Not the Mizzou she knew

Published 12:00 am Friday, November 13, 2015

DeeDee Wright has been an eyewitness to civil rights history.

She was arrested along with a young Jesse Jackson in Greenville, S.C., after a library sit-in in 1960. She worked on Julian Bond’s 1986 congressional campaign.

She has called herself a “civil rights baby,” one who grew up in the movement.

But this week Wright has been remembering a calmer period of her life, 1978-81, spent in a place where racial controversy has erupted in recent weeks — the University of Missouri.

That’s not the way Mizzou was back then, Wright said this week. “I thought we had grown. … I thought the University of Missouri was making great strides in 1979.”

Wright said she was one of 225 blacks in a student body of 26,000, but she did not experience the racial epithets and threats that students say plague the campus today.

“I had a good career at the University of Missouri,” Wright said. “Everybody knew you.”

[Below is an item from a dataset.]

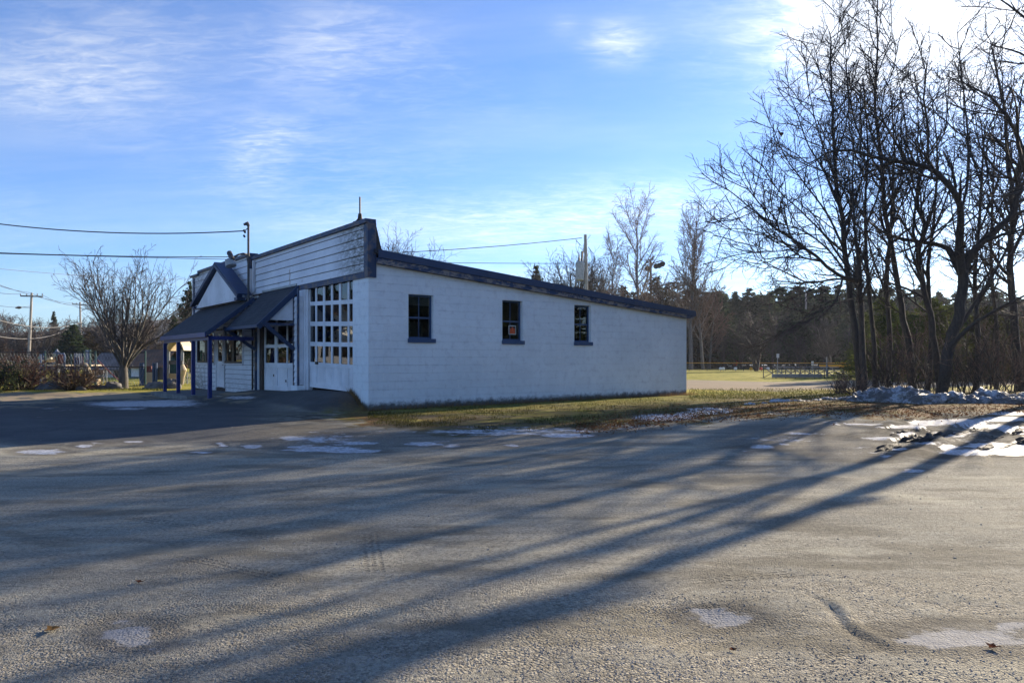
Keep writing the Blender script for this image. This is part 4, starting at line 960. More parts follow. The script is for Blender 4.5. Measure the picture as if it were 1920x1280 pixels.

Born in South Carolina, Wright grew up in New York, earned her undergraduate degree at Clark College in Atlanta and then headed to Missouri to get a master’s degree.

Wright helped organize an alumni group for black students at the request of Chancellor Barbara Uehling, she said. The chancellor was concerned about the difficulty of getting black graduates to participate in the Mizzou Alumni Association.

Recently, a sorority sister from that time texted Wright a photo from Columbia, Mo., with this message: “Look what is hanging in the BCC.”

The framed photo in the university’s Black Cultural Center shows the first executive board of the Black Alumni Organization. It includes Uehling, who is in the center of the seven people, with graduate assistant DeeDee Wright on the far right.

Eventually, Wright’s work in counseling and social work brought her to Salisbury, where she became good friends with Elizabeth Duncan Koontz — the first black woman to head the National Association of Educators and eventually part of Richard Nixon’s administration.

U.S. society has taken a downward turn since her college days, Wright said. The atmosphere throughout the country is such that “people say things on TV they would never say to you,” she said.

The Black Alumni Organization folded into the main alumni group eventually, Wright said.

But history often repeats itself. This week the Mizzou Alumni Association announced that it will form a Black Alumni Network.

The decision to start — or re-start — a black alumni group came in the wake of the UM system president and chancellor announcing their resignations after they were criticized for their handling of racial tensions on campus.